Hollywood has a long tradition of bringing international talents who've made distinct films elsewhere over here to helm heavily studio-controlled franchise flicks and remakes (sometimes of their very own foreign language films). Often the big American machinery takes unique talents and dilutes those voices to the point of irrelevance, but at least Stefano Sollima's first English-language film (Sicario; Day of the Soldado) seems like a good fit for the director whose previous feature film was 2014's Suburra. An adaptation of the novel by Carlo Bonini and Giancarlo de Cataldo it is the story gang warfare in Rome with the Catholic church and Italian government as two more powerful forces invested in the struggle to make that fuckin money. I think it's probably the best gangster movie since Goodfellas - it's beautiful, brutal, bleak, sexy and Sollima weaves a large cast and multi-stranded narrative into a clear and cohesive epic of corruption.
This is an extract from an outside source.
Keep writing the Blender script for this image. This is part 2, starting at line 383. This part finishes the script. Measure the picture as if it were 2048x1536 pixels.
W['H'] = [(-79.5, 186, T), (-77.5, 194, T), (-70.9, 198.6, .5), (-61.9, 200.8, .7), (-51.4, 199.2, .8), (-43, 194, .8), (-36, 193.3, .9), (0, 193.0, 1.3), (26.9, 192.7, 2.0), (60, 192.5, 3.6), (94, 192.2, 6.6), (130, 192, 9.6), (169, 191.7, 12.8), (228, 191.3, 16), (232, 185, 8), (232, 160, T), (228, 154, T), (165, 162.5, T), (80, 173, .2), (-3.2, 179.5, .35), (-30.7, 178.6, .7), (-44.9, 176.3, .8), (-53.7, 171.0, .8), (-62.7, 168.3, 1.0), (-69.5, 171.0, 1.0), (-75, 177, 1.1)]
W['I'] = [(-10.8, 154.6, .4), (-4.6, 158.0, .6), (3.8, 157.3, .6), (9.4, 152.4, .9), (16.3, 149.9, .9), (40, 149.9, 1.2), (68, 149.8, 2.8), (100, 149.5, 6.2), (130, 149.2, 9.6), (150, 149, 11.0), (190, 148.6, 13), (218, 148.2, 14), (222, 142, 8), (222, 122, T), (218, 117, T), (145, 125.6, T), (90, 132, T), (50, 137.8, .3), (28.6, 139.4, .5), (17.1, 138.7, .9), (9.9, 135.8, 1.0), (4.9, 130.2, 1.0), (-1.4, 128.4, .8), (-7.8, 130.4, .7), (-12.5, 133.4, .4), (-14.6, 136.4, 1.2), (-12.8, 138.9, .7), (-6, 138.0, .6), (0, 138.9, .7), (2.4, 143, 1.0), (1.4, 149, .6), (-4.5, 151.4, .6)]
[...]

Most of Sollima's work is in similar fare for Italian television in Romanzo Criminale and Gomorrah most notably. As with Gomorrah, a TV show with an excellent feature film already based on the same book, Suburra now has a TV version and I'd like to stress the superiority of the movie. Please for fuck's sake see the film first. If you want to do the series afterward that's up to you. Hopefully English speaking audiences will get a chance to see Sollima's earlier feature All Cops Are Bastards soon. Suburra is available to stream on Netflix.